● **The task**:
Write the lines out again, from the top of the material to the line containing "z = 35.85 - ST * k", pictures excluded.

● **Supplied data**:
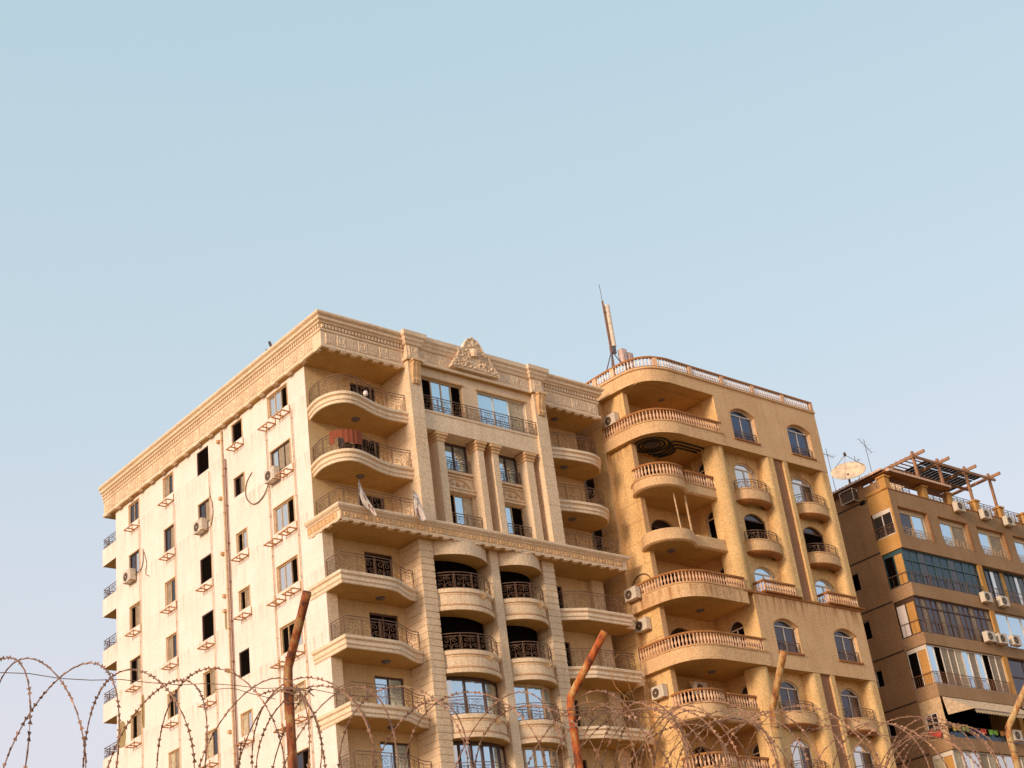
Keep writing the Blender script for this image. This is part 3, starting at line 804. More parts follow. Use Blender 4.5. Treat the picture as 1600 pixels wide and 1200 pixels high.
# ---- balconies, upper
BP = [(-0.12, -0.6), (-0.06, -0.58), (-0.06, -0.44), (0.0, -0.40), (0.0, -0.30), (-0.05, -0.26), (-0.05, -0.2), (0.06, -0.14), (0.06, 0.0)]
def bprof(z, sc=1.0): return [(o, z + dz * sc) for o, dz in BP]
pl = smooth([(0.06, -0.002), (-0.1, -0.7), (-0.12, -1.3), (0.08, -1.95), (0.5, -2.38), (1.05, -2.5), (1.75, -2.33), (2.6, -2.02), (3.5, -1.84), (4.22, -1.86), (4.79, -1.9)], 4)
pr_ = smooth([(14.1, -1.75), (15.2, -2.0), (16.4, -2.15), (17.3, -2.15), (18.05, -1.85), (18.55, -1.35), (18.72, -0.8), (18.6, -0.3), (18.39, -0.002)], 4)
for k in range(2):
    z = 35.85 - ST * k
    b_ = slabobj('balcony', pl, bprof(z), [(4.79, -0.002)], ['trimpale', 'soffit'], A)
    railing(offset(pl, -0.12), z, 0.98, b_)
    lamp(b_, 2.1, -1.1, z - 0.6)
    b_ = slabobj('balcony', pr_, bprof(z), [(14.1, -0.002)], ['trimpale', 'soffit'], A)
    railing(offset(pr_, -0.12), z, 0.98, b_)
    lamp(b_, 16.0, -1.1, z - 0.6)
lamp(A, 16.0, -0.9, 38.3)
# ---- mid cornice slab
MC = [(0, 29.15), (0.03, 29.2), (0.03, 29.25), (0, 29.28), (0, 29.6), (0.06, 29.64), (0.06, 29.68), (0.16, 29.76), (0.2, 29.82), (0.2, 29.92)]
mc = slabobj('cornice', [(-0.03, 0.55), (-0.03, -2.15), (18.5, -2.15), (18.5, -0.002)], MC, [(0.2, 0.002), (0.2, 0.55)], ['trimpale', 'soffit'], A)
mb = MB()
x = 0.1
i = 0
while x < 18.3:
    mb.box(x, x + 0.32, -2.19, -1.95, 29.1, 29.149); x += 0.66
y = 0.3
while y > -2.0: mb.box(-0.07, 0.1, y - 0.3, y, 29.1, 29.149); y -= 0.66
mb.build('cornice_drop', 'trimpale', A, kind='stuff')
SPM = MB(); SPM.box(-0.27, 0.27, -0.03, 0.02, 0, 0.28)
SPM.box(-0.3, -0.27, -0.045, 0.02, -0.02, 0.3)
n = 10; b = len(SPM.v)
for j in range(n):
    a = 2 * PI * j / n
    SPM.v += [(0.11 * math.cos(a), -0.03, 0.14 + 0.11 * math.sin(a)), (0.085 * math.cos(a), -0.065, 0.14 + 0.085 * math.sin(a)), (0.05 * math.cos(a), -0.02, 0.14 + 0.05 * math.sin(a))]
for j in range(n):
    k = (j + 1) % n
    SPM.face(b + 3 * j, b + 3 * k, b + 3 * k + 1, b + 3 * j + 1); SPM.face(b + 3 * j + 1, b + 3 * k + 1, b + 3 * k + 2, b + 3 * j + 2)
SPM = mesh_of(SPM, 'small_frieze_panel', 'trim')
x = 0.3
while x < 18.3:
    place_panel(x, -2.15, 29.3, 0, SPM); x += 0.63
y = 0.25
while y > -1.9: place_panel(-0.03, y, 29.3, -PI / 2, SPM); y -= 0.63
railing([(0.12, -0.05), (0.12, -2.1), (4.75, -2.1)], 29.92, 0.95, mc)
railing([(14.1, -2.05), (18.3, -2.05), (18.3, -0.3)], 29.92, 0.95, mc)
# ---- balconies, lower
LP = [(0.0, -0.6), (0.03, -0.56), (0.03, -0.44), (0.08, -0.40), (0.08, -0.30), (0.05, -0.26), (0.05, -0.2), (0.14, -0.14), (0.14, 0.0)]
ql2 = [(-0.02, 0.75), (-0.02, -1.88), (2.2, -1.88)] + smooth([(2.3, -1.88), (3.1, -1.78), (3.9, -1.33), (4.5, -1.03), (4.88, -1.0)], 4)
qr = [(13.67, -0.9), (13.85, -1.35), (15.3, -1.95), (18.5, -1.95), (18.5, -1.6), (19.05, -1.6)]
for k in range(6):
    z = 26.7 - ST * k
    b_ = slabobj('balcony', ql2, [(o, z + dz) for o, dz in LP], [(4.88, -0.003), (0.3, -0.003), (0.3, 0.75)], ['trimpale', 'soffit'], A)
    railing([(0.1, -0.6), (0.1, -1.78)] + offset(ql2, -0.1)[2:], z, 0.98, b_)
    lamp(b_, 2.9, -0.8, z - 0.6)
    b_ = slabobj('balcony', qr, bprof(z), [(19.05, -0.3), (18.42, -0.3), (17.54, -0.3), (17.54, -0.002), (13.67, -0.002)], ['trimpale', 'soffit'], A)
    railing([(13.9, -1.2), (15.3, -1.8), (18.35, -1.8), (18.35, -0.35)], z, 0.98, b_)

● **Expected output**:
Keep writing the Blender script for this image. This is part 3, starting at line 804. More parts follow. Use Blender 4.5. Treat the picture as 1600 pixels wide and 1200 pixels high.
# ---- balconies, upper
BP = [(-0.12, -0.6), (-0.06, -0.58), (-0.06, -0.44), (0.0, -0.40), (0.0, -0.30), (-0.05, -0.26), (-0.05, -0.2), (0.06, -0.14), (0.06, 0.0)]
def bprof(z, sc=1.0): return [(o, z + dz * sc) for o, dz in BP]
pl = smooth([(0.06, -0.002), (-0.1, -0.7), (-0.12, -1.3), (0.08, -1.95), (0.5, -2.38), (1.05, -2.5), (1.75, -2.33), (2.6, -2.02), (3.5, -1.84), (4.22, -1.86), (4.79, -1.9)], 4)
pr_ = smooth([(14.1, -1.75), (15.2, -2.0), (16.4, -2.15), (17.3, -2.15), (18.05, -1.85), (18.55, -1.35), (18.72, -0.8), (18.6, -0.3), (18.39, -0.002)], 4)
for k in range(2):
    z = 35.85 - ST * k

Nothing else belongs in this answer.